(Goal of the exercise):
For the listing below, give the number of lines in which "this" occurs. Add nothing.

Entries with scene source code
(begin)
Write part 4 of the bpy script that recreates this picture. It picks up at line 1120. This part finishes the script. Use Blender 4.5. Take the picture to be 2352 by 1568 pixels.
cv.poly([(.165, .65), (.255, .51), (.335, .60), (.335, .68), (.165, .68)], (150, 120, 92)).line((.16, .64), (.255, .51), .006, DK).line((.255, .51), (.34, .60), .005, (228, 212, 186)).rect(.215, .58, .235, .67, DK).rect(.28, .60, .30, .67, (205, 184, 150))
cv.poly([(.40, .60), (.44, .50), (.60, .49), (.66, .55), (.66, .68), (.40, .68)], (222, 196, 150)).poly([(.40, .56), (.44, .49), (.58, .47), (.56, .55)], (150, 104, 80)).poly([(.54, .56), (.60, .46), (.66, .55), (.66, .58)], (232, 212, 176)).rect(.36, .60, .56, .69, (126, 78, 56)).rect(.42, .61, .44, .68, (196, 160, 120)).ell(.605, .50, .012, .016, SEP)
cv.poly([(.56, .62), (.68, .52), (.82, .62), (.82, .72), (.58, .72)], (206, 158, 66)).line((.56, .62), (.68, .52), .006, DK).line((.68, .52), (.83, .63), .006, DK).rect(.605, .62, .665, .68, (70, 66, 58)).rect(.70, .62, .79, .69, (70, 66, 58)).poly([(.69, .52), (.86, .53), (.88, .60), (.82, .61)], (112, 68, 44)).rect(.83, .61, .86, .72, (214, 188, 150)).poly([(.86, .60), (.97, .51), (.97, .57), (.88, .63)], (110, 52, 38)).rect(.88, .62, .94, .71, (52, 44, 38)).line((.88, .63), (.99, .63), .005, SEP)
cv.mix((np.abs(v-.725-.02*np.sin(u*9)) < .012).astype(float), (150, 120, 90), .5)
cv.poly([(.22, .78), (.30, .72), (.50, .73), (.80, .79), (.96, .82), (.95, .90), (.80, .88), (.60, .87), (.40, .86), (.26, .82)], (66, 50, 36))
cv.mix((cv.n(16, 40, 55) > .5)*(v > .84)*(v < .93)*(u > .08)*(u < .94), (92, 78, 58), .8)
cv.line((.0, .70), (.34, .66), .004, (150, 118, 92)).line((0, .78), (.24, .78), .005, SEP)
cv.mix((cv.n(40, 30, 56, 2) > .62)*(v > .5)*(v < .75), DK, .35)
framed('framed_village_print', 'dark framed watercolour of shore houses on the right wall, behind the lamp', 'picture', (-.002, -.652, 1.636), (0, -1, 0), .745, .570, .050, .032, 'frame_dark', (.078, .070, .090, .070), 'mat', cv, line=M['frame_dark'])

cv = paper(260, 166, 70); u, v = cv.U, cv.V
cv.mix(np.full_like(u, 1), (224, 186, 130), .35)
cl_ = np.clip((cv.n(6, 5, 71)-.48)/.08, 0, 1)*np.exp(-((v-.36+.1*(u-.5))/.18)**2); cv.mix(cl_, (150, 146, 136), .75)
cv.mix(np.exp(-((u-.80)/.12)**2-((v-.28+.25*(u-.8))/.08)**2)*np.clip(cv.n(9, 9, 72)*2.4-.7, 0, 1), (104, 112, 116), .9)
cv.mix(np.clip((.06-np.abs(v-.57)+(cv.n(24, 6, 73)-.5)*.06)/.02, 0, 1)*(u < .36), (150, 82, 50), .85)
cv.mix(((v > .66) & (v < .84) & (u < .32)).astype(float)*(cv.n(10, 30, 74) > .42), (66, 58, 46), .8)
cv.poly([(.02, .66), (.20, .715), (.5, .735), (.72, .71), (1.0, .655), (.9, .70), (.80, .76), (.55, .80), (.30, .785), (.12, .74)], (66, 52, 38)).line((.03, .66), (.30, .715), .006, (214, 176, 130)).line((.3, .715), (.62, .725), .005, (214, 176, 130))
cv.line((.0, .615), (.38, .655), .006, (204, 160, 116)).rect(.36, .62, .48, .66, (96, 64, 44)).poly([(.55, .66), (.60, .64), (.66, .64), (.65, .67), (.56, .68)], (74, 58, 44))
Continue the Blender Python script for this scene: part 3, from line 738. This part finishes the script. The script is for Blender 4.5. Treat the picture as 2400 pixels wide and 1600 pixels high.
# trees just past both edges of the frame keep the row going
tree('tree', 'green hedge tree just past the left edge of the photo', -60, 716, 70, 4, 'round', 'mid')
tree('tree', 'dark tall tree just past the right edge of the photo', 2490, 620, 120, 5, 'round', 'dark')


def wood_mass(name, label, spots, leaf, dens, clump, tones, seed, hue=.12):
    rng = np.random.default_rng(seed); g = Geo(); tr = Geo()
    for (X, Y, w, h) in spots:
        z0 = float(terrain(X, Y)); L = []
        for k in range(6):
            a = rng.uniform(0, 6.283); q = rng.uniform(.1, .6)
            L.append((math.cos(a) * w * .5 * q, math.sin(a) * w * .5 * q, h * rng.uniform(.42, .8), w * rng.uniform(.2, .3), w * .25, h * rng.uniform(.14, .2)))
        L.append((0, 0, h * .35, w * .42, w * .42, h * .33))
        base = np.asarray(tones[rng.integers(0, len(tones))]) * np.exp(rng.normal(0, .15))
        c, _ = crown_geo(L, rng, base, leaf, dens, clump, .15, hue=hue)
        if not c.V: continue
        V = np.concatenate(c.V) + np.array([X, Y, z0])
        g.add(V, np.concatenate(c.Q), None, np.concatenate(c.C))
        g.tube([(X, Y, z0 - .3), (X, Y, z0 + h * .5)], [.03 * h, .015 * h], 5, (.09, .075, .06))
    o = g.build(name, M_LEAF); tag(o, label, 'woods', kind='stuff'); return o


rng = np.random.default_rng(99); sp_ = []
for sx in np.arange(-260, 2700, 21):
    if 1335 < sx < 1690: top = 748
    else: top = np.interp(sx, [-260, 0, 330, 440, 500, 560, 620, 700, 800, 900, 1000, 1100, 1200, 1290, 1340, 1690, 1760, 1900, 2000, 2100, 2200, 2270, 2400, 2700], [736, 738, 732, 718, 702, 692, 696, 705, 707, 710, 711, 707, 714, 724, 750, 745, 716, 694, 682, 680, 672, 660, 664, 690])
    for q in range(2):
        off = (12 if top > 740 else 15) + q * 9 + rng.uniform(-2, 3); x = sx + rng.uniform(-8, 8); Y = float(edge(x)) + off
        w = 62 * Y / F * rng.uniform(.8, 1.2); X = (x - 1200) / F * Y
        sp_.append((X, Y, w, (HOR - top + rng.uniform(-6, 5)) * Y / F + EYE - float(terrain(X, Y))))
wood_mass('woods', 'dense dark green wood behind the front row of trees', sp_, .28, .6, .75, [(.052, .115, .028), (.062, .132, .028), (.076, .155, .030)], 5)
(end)
(Exercise output):
2